Intervention de Pierre Statius

Réunion du 6 février 2013 à 9h00
Commission des affaires culturelles et de l'éducation

Pierre Statius, premier vice-président de la Conférence des directeurs d'IUFM, directeur de l'IUFM de Franche-Comté :

En tant que représentant d'une institution appelée à disparaître, ma parole sera à la fois institutionnelle et libre.

Cette réforme de la formation des enseignants ne vient pas de nulle part : elle procède d'une histoire, dont je rappellerai les étapes principales. J'exposerai ensuite les principes qui ont présidé à cette réforme. J'évoquerai enfin les difficultés de sa mise en oeuvre.

La formation des maîtres est en crise depuis les années quatre-vingt : on peinait alors à trouver un nouveau modèle de formation apte à se substituer aux écoles normales – je vous renvoie sur ce point au livre de Gilles Laprévote, significativement intitulé Splendeurs et misères de la formation des maîtres. On a ainsi tâtonné, bricolé – le terme n'a rien de péjoratif –, jusqu'à la création des instituts universitaires de formation des maîtres, les IUFM, par la loi du 10 juillet 1989, et à leur généralisation en 1991. Ensuite, jusqu'en 2005, ces instituts ont connu une histoire contrastée : cibles de violentes polémiques et d'attaques virulentes, ils ont fait l'objet de réformes successives avant d'être finalement intégrés à l'université par la loi Fillon de 2005. Mais, à cette époque, la greffe n'a pas pris, en raison des histoires différentes de ces deux institutions, les IUFM étant liés de façon substantielle à l'État éducateur et instructeur alors que les universités tentaient depuis les années quatre-vingt-dix de prendre leur autonomie vis-à-vis de ce même État.
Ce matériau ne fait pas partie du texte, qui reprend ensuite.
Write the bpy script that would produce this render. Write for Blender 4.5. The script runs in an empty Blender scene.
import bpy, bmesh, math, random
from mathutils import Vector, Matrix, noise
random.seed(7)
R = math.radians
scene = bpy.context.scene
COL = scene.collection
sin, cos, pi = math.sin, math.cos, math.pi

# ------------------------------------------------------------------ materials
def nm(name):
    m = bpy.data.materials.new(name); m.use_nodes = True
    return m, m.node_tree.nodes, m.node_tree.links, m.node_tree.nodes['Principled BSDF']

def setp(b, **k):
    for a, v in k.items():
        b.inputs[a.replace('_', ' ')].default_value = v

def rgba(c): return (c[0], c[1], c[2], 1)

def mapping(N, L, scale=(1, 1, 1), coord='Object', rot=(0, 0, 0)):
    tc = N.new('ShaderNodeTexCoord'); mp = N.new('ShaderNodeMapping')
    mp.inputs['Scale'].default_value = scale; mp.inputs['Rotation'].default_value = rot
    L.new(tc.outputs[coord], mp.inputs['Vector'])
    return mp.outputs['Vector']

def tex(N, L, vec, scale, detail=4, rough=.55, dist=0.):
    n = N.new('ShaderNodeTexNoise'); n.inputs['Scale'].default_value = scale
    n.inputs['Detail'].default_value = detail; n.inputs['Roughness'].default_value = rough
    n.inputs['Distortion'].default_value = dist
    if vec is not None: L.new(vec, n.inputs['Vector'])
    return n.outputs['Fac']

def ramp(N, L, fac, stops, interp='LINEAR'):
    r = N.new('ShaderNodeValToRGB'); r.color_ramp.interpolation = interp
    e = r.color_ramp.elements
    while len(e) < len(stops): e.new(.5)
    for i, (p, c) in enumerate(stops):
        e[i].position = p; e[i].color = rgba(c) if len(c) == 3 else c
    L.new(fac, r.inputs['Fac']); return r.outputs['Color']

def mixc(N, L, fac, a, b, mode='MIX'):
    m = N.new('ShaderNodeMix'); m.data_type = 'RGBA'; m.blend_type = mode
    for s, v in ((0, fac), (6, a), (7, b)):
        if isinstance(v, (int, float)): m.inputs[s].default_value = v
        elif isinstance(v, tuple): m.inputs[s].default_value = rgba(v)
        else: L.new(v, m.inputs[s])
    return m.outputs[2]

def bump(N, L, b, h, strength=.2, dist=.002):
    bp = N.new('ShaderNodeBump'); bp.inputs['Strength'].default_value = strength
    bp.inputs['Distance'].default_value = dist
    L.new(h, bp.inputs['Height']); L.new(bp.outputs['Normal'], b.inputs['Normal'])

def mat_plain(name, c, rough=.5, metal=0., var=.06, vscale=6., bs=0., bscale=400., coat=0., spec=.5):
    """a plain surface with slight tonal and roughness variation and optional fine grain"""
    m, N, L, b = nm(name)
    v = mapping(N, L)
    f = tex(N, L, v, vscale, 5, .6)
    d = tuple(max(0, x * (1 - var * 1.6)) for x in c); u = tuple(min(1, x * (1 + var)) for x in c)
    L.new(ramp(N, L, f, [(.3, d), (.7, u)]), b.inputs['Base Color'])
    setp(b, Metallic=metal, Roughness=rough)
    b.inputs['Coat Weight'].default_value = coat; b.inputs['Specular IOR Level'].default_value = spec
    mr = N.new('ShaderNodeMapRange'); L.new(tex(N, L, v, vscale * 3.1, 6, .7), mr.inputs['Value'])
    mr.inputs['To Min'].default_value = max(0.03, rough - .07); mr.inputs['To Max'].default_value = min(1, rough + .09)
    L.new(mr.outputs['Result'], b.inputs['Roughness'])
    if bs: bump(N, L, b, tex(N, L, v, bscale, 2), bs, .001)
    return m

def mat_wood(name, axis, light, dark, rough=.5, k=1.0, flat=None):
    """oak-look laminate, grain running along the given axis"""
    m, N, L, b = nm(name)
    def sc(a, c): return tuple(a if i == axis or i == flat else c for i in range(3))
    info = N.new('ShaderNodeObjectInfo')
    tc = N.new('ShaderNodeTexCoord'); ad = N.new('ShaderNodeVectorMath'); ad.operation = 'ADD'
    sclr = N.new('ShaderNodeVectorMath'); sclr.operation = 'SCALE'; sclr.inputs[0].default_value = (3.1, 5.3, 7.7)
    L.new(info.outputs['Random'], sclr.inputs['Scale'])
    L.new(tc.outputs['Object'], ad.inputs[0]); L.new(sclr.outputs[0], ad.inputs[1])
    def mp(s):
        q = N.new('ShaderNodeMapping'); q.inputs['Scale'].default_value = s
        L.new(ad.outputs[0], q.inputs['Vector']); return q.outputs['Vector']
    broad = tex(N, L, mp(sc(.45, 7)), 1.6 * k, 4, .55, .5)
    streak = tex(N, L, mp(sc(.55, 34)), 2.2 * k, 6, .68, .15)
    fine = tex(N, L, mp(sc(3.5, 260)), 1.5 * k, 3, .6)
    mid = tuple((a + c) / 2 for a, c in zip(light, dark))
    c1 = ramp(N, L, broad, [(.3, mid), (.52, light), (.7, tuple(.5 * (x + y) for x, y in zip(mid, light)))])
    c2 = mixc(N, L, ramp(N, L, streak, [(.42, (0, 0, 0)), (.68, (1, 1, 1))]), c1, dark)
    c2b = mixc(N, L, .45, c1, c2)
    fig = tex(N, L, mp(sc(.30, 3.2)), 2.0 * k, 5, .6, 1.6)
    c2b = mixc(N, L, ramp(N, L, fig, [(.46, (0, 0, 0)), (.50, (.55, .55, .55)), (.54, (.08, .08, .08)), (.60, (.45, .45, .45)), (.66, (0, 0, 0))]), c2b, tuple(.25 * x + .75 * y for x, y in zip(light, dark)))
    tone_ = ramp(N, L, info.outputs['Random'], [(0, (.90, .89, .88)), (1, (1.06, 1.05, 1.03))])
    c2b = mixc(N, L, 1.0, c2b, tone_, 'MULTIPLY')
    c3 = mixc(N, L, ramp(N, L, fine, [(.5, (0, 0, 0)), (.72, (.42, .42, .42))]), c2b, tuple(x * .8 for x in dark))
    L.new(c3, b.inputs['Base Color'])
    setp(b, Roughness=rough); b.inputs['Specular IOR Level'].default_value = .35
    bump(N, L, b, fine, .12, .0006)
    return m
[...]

Ainsi il a été très difficile de faire entrer dans le référentiel de l'université des tâches accomplies par les IUFM mais qui n'étaient pas reconnues par les universités. Nous sommes entrés durant cette période dans une guérilla perpétuelle avec les services universitaires. La réforme de la masterisation de 2008 a été pour nous la double peine en ce qu'elle a fait éclater le cadre de la formation des enseignants. La réforme qui nous est aujourd'hui proposée procède en partie de l'échec de cette réforme de 2008-2009, qui nous a laissés exsangues tant elle avait été mal pensée, mal pilotée et mal mise en oeuvre.

La mastérisation était mal pensée en ce qu'elle n'était cadrée que par la « circulaire Hetzel » de 2009. Elle a été mal pilotée, les présidents d'université en ayant profité pour réorienter une partie de la formation des enseignants vers les Unités de formation et de recherche (UFR) disciplinaires, notamment de lettres et sciences humaines, en vue de « repeupler » des masters en grande difficulté. Enfin, sa mise en oeuvre a donné lieu à un maquis réglementaire extrêmement compliqué.

C'est la raison pour laquelle la Conférence des directeurs d'IUFM a présenté lors de la campagne présidentielle vingt-deux propositions pour une réforme de la formation des enseignants. Elle demandait notamment que l'État s'implique à nouveau, via un cadrage national, la définition de principes structurants et la création d'une véritable école au sein de l'université.

J'en viens aux principes de la réforme. La formation des enseignants sera intégrée, ce qui signifie que la professionnalisation ne succédera pas au concours : les étudiants prépareront le concours et se professionnaliseront dès la première année de master. Deuxièmement, les ESPE seront également en charge de la formation continue. Troisièmement, elles oeuvreront au sein de l'université dans un esprit coopératif. Quatrièmement, la formation sera un continuum qui débutera à la licence pour permettre la constitution d'un vivier de candidats. Cinquièmement, le concours doit devenir un outil de recrutement et non un instrument de certification universitaire.

La mise en oeuvre est assez chaotique au niveau local, s'agissant d'une institution qui est sur le fil, entre l'État et l'autonomie des universités, entre un statut universitaire et un statut d'école professionnelle. Tout naturellement, certains intérêts corporatistes tentent de faire main basse sur la réforme. L'équilibre est de ce fait compliqué à réaliser sur le terrain, mais je gage que nous y parviendrons.